Revista Comunicación
En su origen, el yoyó no era ni mucho menos un juego, sino un medio de caza, como el boomerang australiano. Su conocimiento en Europa se debió a los españoles, quienes al parecer lo hallaron en Filipinas. De hecho, hacia el siglo XVI el pueblo tagalo se valía del yoyó para atrapar a sus piezas de caza. Funcionaba un poco parecidamente a cómo funcionan las bolas de los gauchos de la pampa argentina.
El yoyó tagalo facilitaba enormemente la tarea a los cazadores; permitía reducir al animal desde lejos, si era lanzado con habilidad. El mecanismo era sencillo: dos grandes discos de madera unidos por una liana. También la palabra es de origen filipino, en cuya lengua, el tagalo, significa «la muerte», según unos, o «el viajero», según otros lingüistas.

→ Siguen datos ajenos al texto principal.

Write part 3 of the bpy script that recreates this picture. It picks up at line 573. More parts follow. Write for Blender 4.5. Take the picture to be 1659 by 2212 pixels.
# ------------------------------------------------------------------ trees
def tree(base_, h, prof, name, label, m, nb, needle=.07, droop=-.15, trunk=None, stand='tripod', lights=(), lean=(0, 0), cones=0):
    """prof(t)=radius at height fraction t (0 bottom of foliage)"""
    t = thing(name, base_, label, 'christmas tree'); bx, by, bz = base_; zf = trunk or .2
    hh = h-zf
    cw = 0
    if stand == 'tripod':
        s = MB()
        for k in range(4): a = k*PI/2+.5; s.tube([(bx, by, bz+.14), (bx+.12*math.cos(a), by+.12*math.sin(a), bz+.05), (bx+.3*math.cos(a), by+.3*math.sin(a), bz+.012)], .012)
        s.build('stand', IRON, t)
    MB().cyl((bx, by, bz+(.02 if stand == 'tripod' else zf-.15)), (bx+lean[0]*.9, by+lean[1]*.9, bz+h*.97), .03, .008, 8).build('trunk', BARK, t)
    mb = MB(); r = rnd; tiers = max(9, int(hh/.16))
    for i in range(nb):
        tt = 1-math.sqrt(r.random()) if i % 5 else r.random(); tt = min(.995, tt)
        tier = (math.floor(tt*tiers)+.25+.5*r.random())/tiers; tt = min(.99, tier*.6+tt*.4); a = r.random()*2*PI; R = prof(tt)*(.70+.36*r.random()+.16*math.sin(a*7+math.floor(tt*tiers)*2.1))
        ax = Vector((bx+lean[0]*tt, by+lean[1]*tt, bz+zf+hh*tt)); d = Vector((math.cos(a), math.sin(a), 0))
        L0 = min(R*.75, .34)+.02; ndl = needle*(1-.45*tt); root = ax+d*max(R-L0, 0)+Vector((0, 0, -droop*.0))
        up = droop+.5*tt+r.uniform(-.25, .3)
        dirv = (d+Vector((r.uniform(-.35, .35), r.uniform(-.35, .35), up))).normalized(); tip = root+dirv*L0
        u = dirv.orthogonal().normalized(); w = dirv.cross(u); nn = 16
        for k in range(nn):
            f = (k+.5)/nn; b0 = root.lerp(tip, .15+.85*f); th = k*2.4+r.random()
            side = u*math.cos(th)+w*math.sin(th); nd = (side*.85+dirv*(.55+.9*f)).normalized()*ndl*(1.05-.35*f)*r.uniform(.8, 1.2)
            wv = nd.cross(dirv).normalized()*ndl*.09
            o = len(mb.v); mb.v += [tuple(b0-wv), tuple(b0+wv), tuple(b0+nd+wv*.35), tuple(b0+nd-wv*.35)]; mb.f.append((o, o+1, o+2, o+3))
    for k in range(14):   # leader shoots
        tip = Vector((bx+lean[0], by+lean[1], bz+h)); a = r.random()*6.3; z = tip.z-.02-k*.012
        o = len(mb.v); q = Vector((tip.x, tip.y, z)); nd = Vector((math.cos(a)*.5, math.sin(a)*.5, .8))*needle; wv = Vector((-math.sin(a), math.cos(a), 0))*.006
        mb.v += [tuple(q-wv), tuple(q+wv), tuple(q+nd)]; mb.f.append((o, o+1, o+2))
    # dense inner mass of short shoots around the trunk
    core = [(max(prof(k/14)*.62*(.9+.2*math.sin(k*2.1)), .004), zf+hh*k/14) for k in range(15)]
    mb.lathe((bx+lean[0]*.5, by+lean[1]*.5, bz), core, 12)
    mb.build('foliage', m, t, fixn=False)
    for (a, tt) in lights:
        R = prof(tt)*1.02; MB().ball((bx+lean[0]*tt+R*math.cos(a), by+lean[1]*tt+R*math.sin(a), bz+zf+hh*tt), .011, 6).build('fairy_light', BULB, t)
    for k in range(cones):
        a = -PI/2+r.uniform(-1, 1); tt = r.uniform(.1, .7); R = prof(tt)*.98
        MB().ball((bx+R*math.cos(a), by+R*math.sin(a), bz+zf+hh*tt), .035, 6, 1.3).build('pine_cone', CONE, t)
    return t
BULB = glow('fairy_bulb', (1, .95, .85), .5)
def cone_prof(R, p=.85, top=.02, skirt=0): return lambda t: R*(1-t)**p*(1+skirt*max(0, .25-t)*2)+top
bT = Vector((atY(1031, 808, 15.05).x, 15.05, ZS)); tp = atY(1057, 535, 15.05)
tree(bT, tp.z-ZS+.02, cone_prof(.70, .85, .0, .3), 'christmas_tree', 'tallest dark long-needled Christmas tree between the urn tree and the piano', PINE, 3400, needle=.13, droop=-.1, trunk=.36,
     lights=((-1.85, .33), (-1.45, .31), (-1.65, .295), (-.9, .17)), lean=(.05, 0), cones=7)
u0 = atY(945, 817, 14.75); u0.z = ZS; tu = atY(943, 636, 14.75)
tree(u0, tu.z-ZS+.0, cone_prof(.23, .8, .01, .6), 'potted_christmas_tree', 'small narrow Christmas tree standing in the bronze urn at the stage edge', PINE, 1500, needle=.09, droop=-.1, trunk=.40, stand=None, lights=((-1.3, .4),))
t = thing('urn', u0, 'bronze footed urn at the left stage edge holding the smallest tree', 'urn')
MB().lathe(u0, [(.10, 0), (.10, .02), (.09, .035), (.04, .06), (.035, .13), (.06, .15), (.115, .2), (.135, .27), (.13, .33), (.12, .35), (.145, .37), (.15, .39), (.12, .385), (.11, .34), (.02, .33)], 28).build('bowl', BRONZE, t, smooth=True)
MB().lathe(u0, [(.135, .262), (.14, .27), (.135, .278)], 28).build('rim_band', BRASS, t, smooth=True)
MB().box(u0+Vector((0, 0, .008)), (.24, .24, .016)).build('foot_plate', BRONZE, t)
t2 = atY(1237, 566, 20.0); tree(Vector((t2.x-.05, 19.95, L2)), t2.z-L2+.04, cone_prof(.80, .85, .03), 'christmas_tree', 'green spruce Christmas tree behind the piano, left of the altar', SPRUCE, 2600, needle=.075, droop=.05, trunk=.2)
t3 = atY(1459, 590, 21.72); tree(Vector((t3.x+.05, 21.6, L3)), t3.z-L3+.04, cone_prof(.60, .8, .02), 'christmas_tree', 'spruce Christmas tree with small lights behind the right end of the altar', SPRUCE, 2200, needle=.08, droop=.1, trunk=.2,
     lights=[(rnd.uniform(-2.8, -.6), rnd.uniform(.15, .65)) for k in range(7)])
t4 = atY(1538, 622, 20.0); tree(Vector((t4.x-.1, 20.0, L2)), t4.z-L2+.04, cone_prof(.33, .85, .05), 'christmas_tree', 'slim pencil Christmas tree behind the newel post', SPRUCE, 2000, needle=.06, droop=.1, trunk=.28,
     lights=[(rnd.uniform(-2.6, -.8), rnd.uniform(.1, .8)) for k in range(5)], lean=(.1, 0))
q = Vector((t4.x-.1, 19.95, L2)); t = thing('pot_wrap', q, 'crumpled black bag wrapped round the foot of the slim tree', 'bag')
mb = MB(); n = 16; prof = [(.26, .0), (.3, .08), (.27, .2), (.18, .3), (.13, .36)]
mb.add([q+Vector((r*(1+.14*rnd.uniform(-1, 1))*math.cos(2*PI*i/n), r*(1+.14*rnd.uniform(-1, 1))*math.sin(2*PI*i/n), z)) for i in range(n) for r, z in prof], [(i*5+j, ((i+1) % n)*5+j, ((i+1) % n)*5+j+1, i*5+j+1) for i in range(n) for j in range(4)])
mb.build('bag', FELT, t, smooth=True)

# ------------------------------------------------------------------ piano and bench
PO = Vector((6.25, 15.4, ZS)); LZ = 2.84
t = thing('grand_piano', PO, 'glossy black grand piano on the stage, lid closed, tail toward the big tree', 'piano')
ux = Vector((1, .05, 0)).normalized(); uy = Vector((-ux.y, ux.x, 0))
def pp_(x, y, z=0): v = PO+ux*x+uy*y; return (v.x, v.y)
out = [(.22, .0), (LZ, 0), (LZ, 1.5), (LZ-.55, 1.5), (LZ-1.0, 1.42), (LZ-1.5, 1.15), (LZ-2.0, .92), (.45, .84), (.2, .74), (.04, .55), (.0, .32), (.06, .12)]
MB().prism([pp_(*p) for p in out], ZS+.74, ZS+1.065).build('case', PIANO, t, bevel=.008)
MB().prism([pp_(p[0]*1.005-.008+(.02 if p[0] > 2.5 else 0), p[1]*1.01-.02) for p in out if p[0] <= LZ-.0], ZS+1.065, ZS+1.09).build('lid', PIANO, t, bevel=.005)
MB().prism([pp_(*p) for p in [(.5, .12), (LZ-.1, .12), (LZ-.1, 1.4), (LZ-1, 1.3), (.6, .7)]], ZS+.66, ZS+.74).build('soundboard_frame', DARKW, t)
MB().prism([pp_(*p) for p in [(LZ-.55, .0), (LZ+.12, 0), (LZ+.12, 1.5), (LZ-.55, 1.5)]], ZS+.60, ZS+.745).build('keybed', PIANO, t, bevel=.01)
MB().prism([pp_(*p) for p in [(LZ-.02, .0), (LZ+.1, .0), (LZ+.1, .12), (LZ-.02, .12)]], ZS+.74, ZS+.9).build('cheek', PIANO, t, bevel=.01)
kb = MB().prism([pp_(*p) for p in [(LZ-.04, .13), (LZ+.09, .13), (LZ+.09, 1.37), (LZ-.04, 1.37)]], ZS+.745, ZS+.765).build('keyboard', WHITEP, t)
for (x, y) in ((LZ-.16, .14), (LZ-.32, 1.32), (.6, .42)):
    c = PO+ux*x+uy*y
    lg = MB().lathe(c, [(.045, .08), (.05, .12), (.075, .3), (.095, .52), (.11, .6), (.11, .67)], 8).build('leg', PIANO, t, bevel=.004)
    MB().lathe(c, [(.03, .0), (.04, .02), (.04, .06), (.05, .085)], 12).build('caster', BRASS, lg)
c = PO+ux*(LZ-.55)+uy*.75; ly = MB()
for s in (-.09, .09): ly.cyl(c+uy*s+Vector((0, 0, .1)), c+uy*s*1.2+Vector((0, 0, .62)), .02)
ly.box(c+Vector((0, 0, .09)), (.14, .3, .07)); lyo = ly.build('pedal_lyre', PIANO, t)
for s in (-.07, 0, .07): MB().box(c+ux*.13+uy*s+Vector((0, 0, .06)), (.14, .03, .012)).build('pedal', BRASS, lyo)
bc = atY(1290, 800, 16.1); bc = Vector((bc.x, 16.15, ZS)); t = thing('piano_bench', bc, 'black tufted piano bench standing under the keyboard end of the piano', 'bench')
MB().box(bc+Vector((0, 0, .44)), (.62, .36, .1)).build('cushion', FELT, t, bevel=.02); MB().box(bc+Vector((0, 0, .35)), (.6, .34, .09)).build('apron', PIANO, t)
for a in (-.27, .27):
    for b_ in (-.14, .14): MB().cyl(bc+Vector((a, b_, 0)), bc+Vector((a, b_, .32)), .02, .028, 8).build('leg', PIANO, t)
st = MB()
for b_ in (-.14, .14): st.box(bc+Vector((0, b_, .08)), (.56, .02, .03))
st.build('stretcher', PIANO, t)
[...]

A principio de la década de los 1920, el norteamericano Donald Duncan siempre hay un norteamericano por medio contemplando el yoyó en acción tuvo una idea feliz: reducir el tamaño de aquella arma ofensiva y convertirla en el gracioso juego infantil que es hoy. Logró interesar en su proyecto de comercialización a ciertos amigos, y ni corto ni perezoso se lanzó a la aventura de su fabricación en masa.
Pero a pesar de lo dicho, y del origen filipino de la palabra, el yoyó era conocido ya en el año 1000 antes de Cristo. Los chinos conocían una versión, pero de aplicación lúdica más que práctica o guerrera. Consistía en dos discos de marfil unidos por un cordón de seda enrollado alrededor de un eje central.
Independientemente de los esfuerzos de Duncan por darlo a conocer en Occidente, la versión oriental del yoyó se había abierto camino en Europa, donde ejemplares decimonónicos muestran ya una perfección y belleza grandes: yo yos adornados ricamente con joyas, pintados de manera esmerada con motivos geométricos. Es cierto que estos yoyos no eran meros juguetes, sino instrumentos de salón con los que se pretendía distraer a los amigos en sesiones hipnóticas: la rotación, el rápido girar ascendente y descendente de sus discos, ejercía sobre las cabecitas curiosas de las damas un efecto mareante; algunas señoras llegaban incluso a desmayarse, aunque es cierto que no faltaba tampoco Quien fingiera tal indisposición para ser recogida por los brazos de un solícito acompañante. El yoyó tuvo su puesto en el juego sutil y complicado del amor, antes de pasar a ser un juego de niños, sin más…, cuyo es el caso en la actualidad.